Centrality and pseudorapidity dependence of the transverse energy density in $p\mathrm{Pb}$ collisions at $\sqrt{s_{NN}}=5.02$ TeV

The almost hermetic coverage of the CMS detector is used to measure the distribution of transverse energy, $E_{\mathrm{T}}$, over 13.2 units of pseudorapidity, $\eta$, for $p\text{Pb}$ collisions at a center-of-mass energy per nucleon pair of $\sqrt{s_{{}_{\mathrm{NN}}}}=5.02\text{TeV}$. The huge angular acceptance exploits the fact that the CASTOR calorimeter at $-6.6<\eta <-5.2$ is effectively present on both sides of the colliding system because of a switch in the proton-going and lead-going beam directions. This wide acceptance enables the study of correlations between well-separated angular regions and makes the measurement a particularly powerful test of event generators.
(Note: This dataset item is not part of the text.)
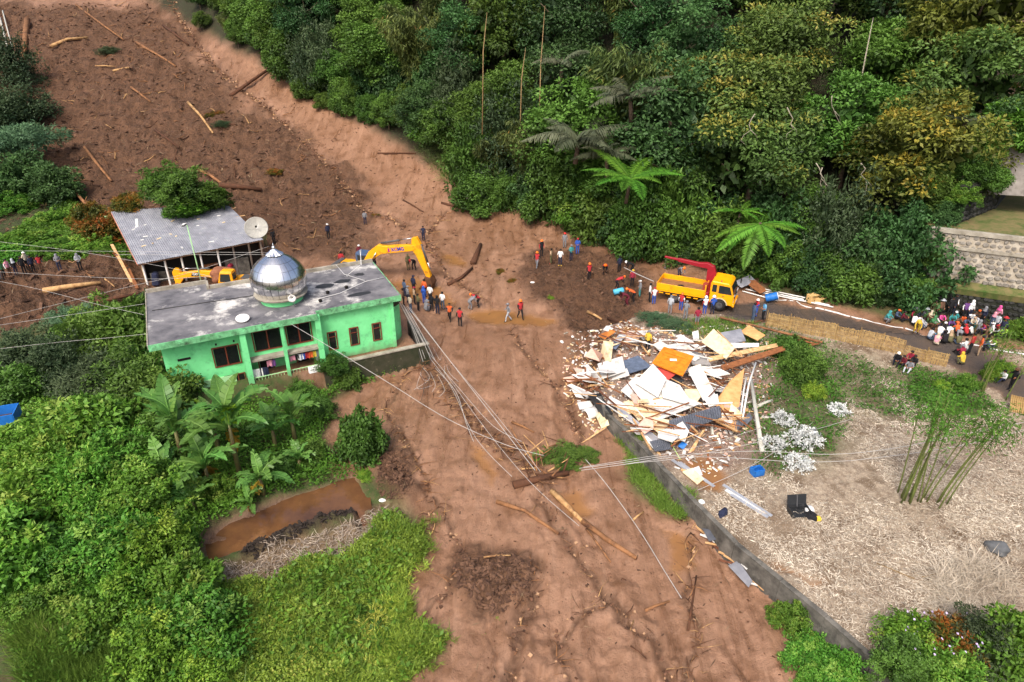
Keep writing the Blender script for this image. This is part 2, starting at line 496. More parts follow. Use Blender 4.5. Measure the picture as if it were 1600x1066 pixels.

For minimum bias $p\text{Pb}$ collisions the maximum value of $d{E}_{\mathrm{T}}/d\eta$ is $22\text{GeV}$, which implies an $E_{\mathrm{T}}$ per participant nucleon pair comparable to that of peripheral PbPb collisions at $\sqrt{s_{{}_{\mathrm{NN}}}}=2.76\text{TeV}$. The increase of $d{E}_{\mathrm{T}}/d\eta$ with centrality is much stronger for the lead-going side than for the proton-going side. The $\eta$ dependence of $d{E}_{\mathrm{T}}/d\eta$ is sensitive to the $\eta$ range in which the centrality variable is defined. Several modern generators are compared to these results but none is able to capture all aspects of the $\eta$ and centrality dependence of the data and the correlations observed between different $\eta$ regions.

Figure 1

Transverse energy density versus $\eta$ from minimum bias $p\text{Pb}$ collisions at $\sqrt{s_{{}_{\mathrm{NN}}}}=5.02\text{TeV}$. The proton is moving toward positive $\eta$. The statistical uncertainties are smaller than the size of the data points and the total errors are dominated by the systematics. The systematic uncertainties are largely correlated point to point within the central and with the HF regions and so shown by gray bands there. The systematic uncertainties for the most forward and backward data points, i.e., $\eta =\pm 5.9$ are uncorrelated with those of central and HF regions and so are shown as vertical bars. Predictions from the epos-lhc (red solid), qgsjet ii (green dashed), and hijing (blue dotted) event generators are also shown.

Figure 2

Transverse energy density per participating nucleon-nucleon pair evaluated at ${\eta }_{\text{c.m.}}$ versus $\sqrt{s_{{}_{\mathrm{NN}}}}$ for minimum bias $p\text{Au}$, $p\text{U}$, $d\text{Au}$, and $p\text{Pb}$ collisions. For the CMS $p\text{Pb}$ data at $\sqrt{s_{{}_{\mathrm{NN}}}}=5.02\text{TeV}$, $N_{\text{part}}$ was estimated to be $8.0\pm 0.2$ using the method described in Ref. [31]. The uncertainties are generally smaller than the size of the data points. Also shown are the corresponding results for central AuAu and PbPb collisions, as well as simulation for minimum bias $p\text{Pb}$ collisions from three event generators [3, 4, 18, 37, 38, 39, 40, 41, 42, 43, 44, 45, 46].

Figure 3

Transverse energy density versus $\eta$ and centrality from $5.02\text{TeV}$ $p\text{Pb}$ collisions for the HF-double (left), HF-single (center), and $N_{\text{track}}$ (right) centrality definitions for data and for predictions from the epos-lhc, qgsjet ii, and hijing event generators, for 0–10% (upper), 40–50% (middle), and 70–80% (lower) central collisions. The uncertainties are dominated by the systematic components, which are largely correlated point-to-point in the central region and in HF and which are shown by gray bands there.

Figure 4

Transverse energy density per participating nucleon-nucleon pair versus $N_{\text{part}}$ for different $\eta$ ranges. The $N_{\text{part}}$ values are based on the method described in Ref. [31]. The HF-single method was used to define centrality. The total experimental uncertainties are shown by gray bands. The values of $N_{\text{part}}$ were calculated using the method described in Ref. [31].

Figure 5

Ratio of peripheral to central $E_{\mathrm{T}}$ production, $S_{\text{PC}}$, as a function of $\eta$ for three centrality ranges for HF-double (left), HF-single (middle), and $N_{\text{track}}$ (right) for data, and for the epos-lhc, qgsjet ii, and hijing event generators. The systematic uncertainties are dominant and are of comparable size to the data points.